GIVEN DATA:

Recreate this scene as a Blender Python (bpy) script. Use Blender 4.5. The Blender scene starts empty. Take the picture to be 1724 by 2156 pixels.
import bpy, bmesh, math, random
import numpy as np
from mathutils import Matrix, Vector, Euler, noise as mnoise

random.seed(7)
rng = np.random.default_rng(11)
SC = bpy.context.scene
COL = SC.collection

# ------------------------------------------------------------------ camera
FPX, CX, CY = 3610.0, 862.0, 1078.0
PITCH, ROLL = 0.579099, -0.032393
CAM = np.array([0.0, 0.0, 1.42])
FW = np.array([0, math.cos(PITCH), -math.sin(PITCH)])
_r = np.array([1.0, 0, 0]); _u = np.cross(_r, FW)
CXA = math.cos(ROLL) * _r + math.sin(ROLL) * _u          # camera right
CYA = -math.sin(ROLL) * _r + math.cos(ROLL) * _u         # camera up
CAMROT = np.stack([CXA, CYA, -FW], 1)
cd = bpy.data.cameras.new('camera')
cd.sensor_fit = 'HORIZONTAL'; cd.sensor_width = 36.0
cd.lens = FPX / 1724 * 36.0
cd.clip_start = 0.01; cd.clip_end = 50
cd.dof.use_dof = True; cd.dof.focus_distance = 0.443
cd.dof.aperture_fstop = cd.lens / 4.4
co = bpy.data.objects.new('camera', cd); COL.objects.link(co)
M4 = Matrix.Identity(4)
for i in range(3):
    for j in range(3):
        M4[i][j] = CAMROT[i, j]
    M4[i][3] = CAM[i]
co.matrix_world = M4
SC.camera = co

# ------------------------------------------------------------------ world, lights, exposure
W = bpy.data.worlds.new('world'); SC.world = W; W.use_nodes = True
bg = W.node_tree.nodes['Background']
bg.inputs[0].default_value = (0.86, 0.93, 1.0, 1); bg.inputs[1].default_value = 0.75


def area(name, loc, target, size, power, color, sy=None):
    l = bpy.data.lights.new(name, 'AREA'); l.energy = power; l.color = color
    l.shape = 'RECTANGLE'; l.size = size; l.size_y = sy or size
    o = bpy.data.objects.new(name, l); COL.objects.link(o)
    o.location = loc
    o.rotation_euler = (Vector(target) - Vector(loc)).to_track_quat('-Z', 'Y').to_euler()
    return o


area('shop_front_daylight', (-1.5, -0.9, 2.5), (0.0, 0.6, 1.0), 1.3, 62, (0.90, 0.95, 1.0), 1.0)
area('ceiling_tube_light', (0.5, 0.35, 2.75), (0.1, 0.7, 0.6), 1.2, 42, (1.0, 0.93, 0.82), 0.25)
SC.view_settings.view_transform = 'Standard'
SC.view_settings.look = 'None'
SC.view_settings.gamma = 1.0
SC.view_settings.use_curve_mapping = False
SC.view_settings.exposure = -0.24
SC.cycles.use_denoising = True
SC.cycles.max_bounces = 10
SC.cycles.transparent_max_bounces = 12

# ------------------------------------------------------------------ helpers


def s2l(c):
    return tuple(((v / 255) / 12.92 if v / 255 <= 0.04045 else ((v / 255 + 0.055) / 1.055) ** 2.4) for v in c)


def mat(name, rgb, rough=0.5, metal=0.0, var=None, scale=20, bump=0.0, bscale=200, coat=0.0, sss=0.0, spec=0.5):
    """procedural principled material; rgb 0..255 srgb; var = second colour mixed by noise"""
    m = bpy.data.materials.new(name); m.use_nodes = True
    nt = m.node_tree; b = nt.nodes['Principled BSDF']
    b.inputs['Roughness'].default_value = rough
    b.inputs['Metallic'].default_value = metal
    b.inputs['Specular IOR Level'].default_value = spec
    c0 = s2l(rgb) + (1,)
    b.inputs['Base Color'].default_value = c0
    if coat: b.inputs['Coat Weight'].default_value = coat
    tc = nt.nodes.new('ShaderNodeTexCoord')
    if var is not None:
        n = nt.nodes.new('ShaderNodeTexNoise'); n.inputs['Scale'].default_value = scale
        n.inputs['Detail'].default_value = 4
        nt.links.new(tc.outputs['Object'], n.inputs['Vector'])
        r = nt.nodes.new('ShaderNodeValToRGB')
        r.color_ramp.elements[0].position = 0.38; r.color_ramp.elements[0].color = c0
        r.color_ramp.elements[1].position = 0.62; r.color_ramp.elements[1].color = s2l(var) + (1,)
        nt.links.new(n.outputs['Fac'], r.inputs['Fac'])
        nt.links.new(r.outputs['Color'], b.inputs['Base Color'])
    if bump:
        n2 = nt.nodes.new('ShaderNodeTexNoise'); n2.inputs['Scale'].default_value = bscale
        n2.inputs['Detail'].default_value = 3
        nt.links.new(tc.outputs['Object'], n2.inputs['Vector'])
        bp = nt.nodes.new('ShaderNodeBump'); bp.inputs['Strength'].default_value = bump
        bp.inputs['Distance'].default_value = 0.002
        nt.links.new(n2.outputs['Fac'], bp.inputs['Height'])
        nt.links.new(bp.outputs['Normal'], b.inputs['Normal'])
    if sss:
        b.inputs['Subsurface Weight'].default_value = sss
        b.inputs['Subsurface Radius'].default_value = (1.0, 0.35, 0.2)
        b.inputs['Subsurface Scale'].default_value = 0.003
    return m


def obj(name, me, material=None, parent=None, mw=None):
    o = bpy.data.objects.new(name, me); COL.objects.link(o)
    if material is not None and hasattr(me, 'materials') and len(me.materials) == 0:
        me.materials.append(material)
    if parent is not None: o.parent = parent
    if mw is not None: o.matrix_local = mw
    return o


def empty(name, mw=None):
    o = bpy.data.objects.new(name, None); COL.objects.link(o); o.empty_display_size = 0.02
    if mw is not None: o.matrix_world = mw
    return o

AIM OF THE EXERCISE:
List the lines of the material in which the word "scene" occurs.

EXERCISE SOLUTION:
Recreate this scene as a Blender Python (bpy) script. Use Blender 4.5. The Blender scene starts empty. Take the picture to be 1724 by 2156 pixels.
SC = bpy.context.scene